### [Records for processing]
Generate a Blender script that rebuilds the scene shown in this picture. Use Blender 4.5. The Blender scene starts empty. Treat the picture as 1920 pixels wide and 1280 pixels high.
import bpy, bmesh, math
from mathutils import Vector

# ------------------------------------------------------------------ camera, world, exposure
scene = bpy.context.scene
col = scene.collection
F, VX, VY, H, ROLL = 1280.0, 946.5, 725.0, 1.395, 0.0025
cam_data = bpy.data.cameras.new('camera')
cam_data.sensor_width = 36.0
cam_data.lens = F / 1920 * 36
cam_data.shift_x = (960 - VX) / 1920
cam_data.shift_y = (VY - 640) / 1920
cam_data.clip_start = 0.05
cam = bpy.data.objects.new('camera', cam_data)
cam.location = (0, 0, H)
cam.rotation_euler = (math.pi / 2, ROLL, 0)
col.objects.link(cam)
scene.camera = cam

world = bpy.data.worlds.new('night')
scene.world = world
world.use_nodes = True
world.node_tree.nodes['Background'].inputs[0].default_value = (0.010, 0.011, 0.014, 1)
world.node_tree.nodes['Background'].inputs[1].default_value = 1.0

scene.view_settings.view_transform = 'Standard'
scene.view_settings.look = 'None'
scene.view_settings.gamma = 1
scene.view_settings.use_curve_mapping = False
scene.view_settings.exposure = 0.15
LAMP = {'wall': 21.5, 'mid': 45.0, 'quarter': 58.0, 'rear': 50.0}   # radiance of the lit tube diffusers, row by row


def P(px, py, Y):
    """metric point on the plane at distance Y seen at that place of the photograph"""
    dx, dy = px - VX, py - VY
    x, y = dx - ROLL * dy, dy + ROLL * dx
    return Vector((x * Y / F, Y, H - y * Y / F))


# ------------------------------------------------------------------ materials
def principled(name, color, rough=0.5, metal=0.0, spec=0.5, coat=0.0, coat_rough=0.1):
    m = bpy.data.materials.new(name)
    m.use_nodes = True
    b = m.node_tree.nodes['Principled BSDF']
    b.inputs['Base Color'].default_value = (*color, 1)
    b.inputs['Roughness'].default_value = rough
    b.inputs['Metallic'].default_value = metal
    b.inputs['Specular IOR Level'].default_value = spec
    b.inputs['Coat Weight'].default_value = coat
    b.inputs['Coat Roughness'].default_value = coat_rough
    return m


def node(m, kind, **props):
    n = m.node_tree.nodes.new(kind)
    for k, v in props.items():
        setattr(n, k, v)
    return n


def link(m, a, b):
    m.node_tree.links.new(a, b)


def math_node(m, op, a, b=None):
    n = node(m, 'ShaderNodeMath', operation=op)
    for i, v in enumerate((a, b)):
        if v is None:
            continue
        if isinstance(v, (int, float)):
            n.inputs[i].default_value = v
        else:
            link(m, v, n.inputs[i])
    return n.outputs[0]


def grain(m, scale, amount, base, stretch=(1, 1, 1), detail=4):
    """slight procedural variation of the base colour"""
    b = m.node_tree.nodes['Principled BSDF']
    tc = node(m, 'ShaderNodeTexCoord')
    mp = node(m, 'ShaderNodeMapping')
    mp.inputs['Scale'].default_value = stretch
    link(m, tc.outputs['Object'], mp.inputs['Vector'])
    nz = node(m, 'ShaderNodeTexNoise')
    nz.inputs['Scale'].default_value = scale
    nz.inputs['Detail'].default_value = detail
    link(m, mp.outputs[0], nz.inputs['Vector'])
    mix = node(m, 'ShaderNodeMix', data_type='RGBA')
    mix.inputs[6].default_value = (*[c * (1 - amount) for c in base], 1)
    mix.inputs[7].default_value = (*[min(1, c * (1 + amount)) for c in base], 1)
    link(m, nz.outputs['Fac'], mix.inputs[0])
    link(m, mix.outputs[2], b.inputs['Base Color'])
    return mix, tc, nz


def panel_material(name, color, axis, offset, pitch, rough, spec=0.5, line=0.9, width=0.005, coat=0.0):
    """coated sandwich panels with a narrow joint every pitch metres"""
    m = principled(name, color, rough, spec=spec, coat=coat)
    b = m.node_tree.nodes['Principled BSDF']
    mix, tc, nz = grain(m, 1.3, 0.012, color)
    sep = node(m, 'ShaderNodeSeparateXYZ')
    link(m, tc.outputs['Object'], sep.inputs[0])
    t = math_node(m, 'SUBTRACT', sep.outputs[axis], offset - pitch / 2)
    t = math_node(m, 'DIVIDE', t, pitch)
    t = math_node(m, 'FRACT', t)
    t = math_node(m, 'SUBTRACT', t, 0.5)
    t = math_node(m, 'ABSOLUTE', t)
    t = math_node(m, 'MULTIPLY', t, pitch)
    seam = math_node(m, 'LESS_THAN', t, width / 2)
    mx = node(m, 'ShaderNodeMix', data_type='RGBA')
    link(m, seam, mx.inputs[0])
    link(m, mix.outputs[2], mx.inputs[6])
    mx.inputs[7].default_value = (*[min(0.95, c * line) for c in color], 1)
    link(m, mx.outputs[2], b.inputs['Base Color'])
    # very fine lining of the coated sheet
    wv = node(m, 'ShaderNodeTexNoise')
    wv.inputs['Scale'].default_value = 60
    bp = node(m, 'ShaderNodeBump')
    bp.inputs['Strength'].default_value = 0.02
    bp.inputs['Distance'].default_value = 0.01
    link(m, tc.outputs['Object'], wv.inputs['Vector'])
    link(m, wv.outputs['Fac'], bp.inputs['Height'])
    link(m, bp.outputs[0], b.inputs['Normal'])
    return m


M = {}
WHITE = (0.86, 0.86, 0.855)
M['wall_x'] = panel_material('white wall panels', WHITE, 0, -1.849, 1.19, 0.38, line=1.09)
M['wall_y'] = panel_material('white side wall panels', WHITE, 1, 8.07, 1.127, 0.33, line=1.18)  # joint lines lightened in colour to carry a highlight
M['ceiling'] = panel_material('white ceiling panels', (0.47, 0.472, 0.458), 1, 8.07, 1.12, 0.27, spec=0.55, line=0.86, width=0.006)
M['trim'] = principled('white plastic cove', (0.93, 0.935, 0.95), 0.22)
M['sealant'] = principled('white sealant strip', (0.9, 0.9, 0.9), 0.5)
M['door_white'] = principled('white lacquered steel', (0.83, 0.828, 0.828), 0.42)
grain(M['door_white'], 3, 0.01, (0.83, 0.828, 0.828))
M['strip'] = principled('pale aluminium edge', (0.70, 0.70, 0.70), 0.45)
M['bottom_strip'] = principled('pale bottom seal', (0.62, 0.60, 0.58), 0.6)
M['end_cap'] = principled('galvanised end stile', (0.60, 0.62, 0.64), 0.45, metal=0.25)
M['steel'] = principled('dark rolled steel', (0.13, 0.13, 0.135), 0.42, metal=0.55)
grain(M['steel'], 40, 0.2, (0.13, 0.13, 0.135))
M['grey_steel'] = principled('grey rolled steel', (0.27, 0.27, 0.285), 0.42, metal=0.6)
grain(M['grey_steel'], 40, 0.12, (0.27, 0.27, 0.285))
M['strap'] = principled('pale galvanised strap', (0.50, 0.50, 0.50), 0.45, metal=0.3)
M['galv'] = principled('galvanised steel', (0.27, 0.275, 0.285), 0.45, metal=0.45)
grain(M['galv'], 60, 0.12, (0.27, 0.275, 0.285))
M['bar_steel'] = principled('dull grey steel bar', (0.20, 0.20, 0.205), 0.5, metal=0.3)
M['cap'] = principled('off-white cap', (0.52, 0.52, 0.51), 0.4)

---

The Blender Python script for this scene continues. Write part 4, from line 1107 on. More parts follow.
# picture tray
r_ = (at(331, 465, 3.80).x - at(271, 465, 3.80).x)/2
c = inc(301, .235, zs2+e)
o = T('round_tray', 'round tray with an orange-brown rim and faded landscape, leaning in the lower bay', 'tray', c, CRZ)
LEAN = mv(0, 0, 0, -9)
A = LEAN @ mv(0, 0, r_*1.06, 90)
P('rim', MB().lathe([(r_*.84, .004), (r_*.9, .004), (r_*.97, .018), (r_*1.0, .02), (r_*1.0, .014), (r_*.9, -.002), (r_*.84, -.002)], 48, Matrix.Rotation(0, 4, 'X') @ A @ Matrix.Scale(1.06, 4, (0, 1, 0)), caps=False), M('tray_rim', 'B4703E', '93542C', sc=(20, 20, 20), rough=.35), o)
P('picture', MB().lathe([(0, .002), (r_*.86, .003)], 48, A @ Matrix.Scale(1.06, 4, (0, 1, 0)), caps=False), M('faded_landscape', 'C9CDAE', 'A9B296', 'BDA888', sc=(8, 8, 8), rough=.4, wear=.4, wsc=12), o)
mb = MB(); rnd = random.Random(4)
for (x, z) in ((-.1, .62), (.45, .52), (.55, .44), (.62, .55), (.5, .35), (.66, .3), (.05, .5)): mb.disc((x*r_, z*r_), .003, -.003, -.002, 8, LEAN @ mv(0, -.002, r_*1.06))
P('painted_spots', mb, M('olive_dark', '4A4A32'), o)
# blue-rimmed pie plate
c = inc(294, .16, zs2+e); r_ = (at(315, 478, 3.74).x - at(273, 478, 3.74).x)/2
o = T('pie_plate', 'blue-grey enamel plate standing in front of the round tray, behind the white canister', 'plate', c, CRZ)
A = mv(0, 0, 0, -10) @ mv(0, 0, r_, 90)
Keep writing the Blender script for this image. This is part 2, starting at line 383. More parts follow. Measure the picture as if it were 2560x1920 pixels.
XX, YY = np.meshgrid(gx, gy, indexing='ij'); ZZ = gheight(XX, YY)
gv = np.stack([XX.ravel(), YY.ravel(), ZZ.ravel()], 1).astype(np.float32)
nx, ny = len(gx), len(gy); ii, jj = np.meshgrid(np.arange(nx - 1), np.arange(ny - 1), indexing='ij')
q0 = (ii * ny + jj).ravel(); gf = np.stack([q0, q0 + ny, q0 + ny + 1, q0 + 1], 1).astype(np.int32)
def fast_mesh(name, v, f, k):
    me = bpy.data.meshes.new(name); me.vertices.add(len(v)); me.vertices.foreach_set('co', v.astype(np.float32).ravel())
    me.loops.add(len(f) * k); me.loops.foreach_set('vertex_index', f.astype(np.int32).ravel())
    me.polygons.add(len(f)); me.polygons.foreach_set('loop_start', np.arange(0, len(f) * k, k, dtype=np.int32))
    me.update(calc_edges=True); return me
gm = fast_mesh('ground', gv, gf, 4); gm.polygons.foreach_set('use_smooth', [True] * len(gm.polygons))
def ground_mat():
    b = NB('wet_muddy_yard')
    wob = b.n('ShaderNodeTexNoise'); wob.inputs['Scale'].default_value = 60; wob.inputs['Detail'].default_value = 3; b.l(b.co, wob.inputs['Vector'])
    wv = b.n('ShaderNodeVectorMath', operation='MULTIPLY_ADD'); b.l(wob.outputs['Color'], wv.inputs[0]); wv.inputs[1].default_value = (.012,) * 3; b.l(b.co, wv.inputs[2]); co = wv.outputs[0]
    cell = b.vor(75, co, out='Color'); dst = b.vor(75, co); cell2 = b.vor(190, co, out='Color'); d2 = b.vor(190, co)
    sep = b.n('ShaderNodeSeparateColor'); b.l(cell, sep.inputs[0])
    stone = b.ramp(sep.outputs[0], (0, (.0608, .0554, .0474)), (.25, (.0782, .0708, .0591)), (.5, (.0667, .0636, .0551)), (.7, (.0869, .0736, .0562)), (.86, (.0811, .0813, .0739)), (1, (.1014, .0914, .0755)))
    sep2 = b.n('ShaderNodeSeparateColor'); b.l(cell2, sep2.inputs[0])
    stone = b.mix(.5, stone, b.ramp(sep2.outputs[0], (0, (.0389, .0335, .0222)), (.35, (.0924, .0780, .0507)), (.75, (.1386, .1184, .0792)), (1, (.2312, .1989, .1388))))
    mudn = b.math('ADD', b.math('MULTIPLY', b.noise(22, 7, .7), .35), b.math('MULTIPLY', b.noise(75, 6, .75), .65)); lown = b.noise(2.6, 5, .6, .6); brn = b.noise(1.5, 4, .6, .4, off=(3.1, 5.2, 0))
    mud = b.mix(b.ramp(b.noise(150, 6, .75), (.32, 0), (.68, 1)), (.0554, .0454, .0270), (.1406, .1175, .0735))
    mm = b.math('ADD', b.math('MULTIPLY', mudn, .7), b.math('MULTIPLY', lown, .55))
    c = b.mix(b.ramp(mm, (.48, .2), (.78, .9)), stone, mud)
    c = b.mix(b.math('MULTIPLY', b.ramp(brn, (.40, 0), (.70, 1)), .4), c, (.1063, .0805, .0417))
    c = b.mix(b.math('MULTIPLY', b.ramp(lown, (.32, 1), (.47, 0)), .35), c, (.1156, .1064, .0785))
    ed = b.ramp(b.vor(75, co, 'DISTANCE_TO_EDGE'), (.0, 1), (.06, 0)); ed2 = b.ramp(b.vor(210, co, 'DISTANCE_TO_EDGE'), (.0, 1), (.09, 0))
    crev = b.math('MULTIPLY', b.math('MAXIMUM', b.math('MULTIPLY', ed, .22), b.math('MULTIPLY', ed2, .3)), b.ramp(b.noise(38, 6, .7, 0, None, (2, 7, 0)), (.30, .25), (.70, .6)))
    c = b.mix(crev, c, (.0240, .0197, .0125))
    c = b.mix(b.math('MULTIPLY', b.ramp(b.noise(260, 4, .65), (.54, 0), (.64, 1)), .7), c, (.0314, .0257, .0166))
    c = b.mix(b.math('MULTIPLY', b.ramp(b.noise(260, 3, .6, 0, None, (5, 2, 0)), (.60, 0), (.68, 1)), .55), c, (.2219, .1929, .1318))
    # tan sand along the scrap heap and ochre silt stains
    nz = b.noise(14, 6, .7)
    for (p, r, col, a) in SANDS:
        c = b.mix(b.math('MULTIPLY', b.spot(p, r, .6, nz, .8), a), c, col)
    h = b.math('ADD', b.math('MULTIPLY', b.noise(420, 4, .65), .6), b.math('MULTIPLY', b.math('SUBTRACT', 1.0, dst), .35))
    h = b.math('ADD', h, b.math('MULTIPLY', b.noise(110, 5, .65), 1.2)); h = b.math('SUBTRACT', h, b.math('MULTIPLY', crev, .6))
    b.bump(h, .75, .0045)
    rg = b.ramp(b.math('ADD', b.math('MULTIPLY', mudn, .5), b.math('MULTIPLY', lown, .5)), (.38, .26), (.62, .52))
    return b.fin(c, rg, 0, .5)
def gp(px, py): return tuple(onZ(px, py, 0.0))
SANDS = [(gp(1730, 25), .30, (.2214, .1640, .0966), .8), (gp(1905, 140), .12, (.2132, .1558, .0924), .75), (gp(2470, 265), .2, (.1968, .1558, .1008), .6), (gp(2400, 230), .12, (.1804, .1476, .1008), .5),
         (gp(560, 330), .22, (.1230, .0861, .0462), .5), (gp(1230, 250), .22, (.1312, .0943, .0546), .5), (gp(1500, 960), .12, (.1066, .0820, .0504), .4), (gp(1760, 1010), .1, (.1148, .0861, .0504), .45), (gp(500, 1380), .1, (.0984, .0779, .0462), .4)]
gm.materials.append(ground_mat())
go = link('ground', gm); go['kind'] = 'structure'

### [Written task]
Make an exact transcription of the lines from the line with "WHITE = (0.86, 0.86, 0.855)" through the line with "M['wall_y'] = panel_material('white", inclusive, omitting all others.

### [Solution for this problem]
WHITE = (0.86, 0.86, 0.855)
M['wall_x'] = panel_material('white wall panels', WHITE, 0, -1.849, 1.19, 0.38, line=1.09)
M['wall_y'] = panel_material('white side wall panels', WHITE, 1, 8.07, 1.127, 0.33, line=1.18)  # joint lines lightened in colour to carry a highlight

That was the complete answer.